The origin of the name Montrouant takes us back to the Gallo-Roman age, when the name Mons Rotundus was used to describe the small hill beside the current site of the castle, where the small chapel of the beginning of the 19th century can still be admired. Mons Rotundus literally means ‘round mountain’, and indeed, the shape of the hill, which is planted with vines and protects the castle from the cold north wind, is perfectly circular. Frenchification of this name initially led to Montronant and finally to Montrouant, which is also written as Montrouan.

The site is so old that during work in a field near the castle an arrowhead and several worked pieces of flint have been found. In that same field, fragments of roof tiles and pottery from the Roman age have been uncovered as well. A great many other ceramic fragments, excavated during the planting of the vineyards surrounding the chapel, were dated around the 10th and 11th century by the Dijon Museum of Archaeology. In those days, a one- or two-story wooden tower stood on the top of the hill, surrounded by upright wooden poles, making this one of the first fortified castles!


The first known lord of the castle was Guyot-Grandjean, who acquired the castle in 1396. The Grandjean lineage lived in Montrouant for a long time, but they were succeeded by the Chevalier family in the 17th century as a result of alliances and inheritances. The Chevaliers held sway over Montrouant until 1829, when the line of Perrin de Daron et de Cypierre took ownership. Between 1840 and 1850, they had the castle built as we know it today, with their coat of arms adorning the entrance gate.

The old walls, now hidden under the ground, the old foundations, still visible in the caves, and the cadastral plans from the Napoleonic era are silent witnesses to the many different adaptations and reconstructions that the castle has undergone. The central part of the structure and its south wing were built on the same site where the castle stood in the 17th century. For reasons unknown to us, the construction of the north wing, undoubtedly intended to create symmetry, has never taken place. However, the remaining 17th century wing helps us form a picture of this period’s architecture and lifestyle.

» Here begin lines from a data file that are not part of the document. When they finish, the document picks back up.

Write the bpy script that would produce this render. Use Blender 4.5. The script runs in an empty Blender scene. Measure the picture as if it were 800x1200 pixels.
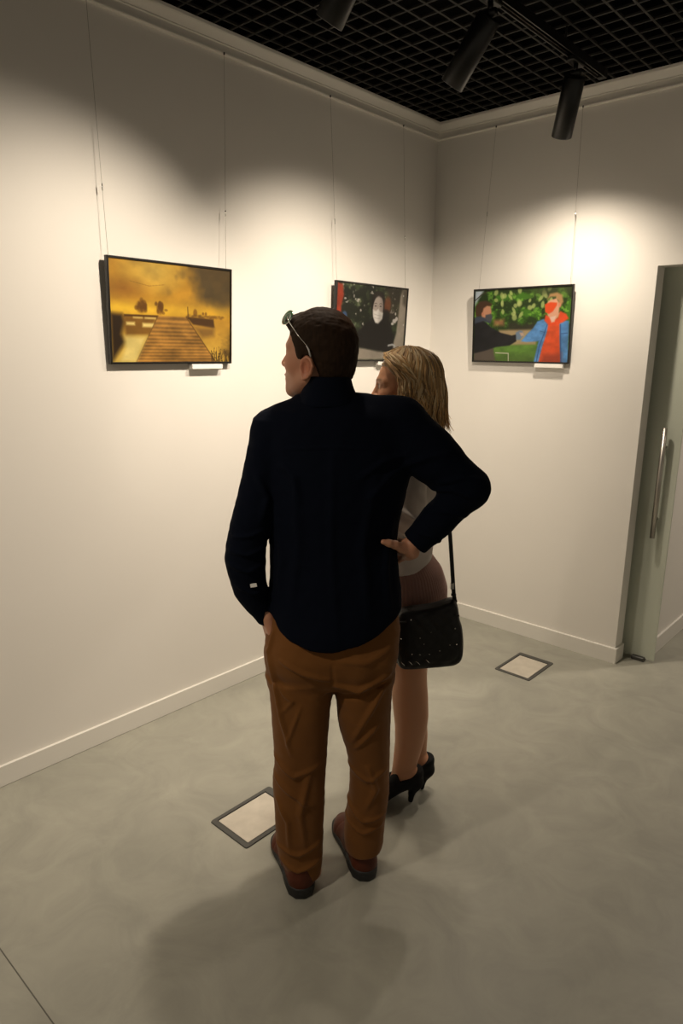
import bpy, math, random
import numpy as np
from mathutils import Matrix, Vector
random.seed(7); RNG = np.random.RandomState(11)
sc = bpy.context.scene
COL = sc.collection

# ------------------------------------------------------------------ camera
FPX = 802.23
CAM = np.array([2.55084, -3.61644, 1.67])
YAW, PITCH, ROLL = -0.7361595, -0.2323816, 0.0120683
_w = np.array([math.sin(YAW)*math.cos(PITCH), math.cos(YAW)*math.cos(PITCH), math.sin(PITCH)])
_r0 = np.array([math.cos(YAW), -math.sin(YAW), 0.0]); _u0 = np.cross(_r0, _w)
_r = _r0*math.cos(ROLL) + _u0*math.sin(ROLL); _u = -_r0*math.sin(ROLL) + _u0*math.cos(ROLL)
cd = bpy.data.cameras.new('camera'); cam = bpy.data.objects.new('camera', cd); COL.objects.link(cam)
cam.matrix_world = Matrix(((_r[0], _u[0], -_w[0], CAM[0]), (_r[1], _u[1], -_w[1], CAM[1]), (_r[2], _u[2], -_w[2], CAM[2]), (0, 0, 0, 1)))
cd.sensor_fit = 'VERTICAL'; cd.sensor_height = 36.0; cd.lens = 36.0*FPX/1200.0
cd.clip_start = 0.05; cd.clip_end = 60
sc.camera = cam

# ------------------------------------------------------------------ world, exposure, light levels
w = bpy.data.worlds.new('world'); sc.world = w; w.use_nodes = True
w.node_tree.nodes['Background'].inputs[0].default_value = (1.0, 0.86, 0.66, 1)
w.node_tree.nodes['Background'].inputs[1].default_value = 0.165
sc.view_settings.view_transform = 'Standard'; sc.view_settings.look = 'None'
sc.view_settings.gamma = 1.0; sc.view_settings.use_curve_mapping = False
sc.view_settings.exposure = 0.28
sc.cycles.use_denoising = True
sc.cycles.max_bounces = 8; sc.cycles.diffuse_bounces = 5; sc.cycles.sample_clamp_indirect = 4.0
LAMP_COL = (1.0, 0.855, 0.68)
# pivot of each track spotlight, what it is aimed at, power (W), cone (deg), blend
SPOTS = [
 ((1.10, -0.59, 2.80), (0.54, 0.00, 1.45), (0.72, -0.20, 0.00), 62, 142, 1.0, 'black track spotlight nearest the room corner, hanging over the right wall picture'),
 ((1.10, -1.28, 2.80), (0.00, -1.30, 1.42), (0.00, -0.95, 0.84), 104, 114, 1.0, 'black track spotlight in the middle of the track, tilted to the left wall'),
 ((1.10, -1.93, 2.80), (0.00, -2.05, 1.30), (0.00, -2.55, 0.88), 92, 112, 1.0, 'black track spotlight left of the middle one, cut by the top photo edge'),
 ((1.10, -3.90, 2.80), (0.35, -3.20, 0.00), (1.05, -2.80, 0.00), 66, 110, 1.0, 'black track spotlight added out of view behind the couple, furthest from the corner'),  # added fill, out of view: lifts the floor and the man's shadow
]

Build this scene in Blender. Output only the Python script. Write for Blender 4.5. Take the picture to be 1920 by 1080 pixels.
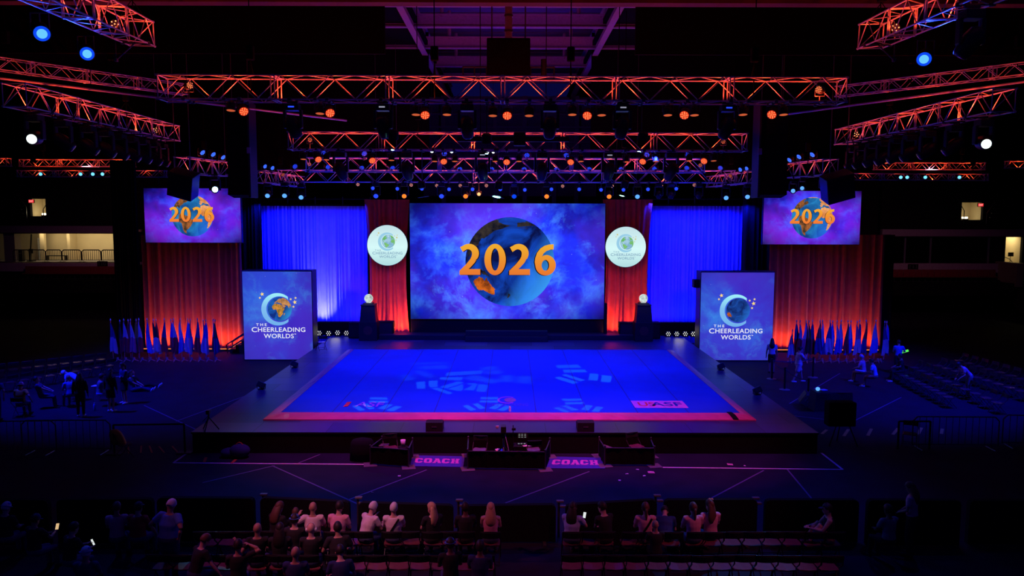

By the end of the 19th century, the Montrouant estate still comprised several hundreds of hectares of land and 7 or 8 farmhouses. However, during the previous century, several landowners detached themselves from the estate. Some, like Mr Sermaize, expanded their property and restored the estate, while others divided it and parcelled it out, often for speculative purposes. Today, Montrouant extends over 25 hectares.